Given task. Write each line of the material exactly as given, from the top through the line that contains "from math import radians, sin, cos, pi", and omit all pictures.
═══
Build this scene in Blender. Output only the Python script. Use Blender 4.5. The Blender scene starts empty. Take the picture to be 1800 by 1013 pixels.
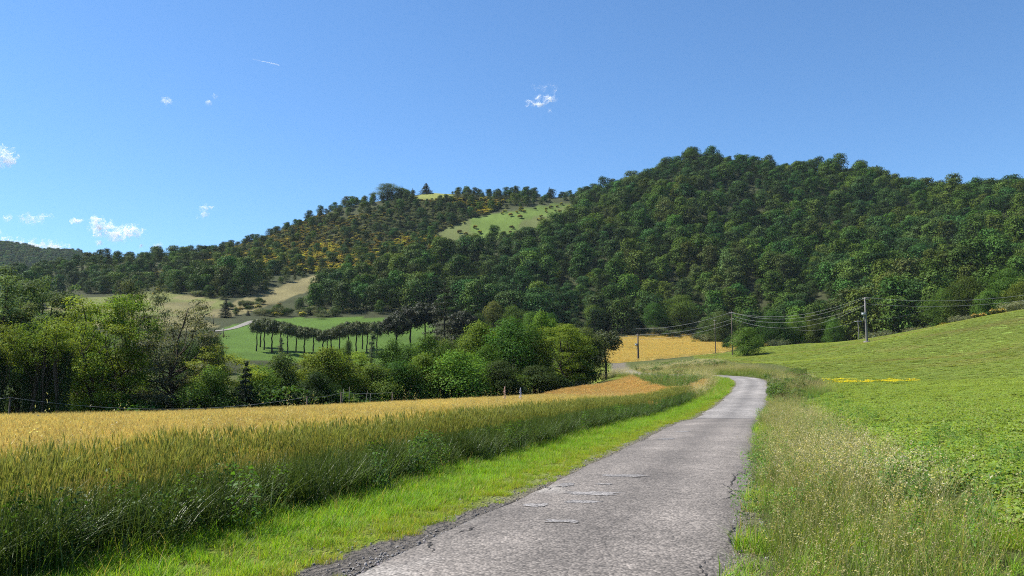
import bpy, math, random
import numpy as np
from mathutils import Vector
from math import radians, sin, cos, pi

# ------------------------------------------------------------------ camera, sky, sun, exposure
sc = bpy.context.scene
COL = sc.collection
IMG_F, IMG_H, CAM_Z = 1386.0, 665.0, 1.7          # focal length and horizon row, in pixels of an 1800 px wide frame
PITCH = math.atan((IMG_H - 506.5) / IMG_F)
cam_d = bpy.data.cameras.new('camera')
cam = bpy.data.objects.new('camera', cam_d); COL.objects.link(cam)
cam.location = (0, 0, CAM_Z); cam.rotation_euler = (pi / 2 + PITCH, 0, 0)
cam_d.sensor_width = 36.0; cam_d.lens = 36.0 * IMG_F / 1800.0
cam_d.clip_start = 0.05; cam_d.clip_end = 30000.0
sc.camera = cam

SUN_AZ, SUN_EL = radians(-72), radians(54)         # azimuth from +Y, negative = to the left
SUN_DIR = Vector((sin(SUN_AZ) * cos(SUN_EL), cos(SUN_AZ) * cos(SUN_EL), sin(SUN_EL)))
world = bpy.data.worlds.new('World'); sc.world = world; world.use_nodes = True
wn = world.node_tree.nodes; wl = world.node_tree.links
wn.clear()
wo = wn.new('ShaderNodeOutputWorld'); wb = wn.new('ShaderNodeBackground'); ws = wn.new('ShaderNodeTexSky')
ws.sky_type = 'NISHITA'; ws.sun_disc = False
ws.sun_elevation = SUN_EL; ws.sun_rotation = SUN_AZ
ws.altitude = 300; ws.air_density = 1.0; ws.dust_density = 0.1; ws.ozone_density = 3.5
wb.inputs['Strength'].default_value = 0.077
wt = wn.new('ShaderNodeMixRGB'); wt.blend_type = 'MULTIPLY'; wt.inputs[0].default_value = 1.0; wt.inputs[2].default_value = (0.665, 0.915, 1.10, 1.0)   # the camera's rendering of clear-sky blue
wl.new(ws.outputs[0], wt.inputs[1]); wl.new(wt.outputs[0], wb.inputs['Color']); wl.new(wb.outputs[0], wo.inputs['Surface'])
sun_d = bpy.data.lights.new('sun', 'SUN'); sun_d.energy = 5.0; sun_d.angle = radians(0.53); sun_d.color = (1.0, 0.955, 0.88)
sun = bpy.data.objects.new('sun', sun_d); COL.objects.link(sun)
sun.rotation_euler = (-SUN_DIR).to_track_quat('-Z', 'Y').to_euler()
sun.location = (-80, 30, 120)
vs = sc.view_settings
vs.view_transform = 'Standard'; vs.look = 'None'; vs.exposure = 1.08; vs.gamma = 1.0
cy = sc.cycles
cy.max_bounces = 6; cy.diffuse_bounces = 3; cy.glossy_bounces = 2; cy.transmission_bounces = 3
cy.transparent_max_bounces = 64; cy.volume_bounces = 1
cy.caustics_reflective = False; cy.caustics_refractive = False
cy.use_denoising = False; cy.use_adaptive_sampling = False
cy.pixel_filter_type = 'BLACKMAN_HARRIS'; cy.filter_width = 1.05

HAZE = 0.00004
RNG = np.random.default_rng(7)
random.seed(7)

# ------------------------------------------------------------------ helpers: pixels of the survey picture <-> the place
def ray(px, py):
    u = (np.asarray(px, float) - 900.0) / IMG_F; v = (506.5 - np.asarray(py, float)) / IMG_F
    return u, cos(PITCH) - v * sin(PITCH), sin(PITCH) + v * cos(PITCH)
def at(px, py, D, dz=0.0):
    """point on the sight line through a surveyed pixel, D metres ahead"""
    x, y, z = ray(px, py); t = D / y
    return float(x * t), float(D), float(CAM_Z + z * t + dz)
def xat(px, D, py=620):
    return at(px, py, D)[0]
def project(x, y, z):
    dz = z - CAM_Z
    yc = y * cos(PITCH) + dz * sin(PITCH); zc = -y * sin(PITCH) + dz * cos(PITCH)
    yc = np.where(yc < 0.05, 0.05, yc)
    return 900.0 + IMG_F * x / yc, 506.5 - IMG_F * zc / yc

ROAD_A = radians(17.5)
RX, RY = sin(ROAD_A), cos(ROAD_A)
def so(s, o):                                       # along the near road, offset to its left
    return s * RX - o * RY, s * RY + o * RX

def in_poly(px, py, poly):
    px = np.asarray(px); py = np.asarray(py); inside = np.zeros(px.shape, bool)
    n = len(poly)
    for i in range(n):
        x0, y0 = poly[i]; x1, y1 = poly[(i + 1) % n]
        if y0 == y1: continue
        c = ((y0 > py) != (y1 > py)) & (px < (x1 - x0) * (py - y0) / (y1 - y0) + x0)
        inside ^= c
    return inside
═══
Correct result.
Build this scene in Blender. Output only the Python script. Use Blender 4.5. The Blender scene starts empty. Take the picture to be 1800 by 1013 pixels.
import bpy, math, random
import numpy as np
from mathutils import Vector
from math import radians, sin, cos, pi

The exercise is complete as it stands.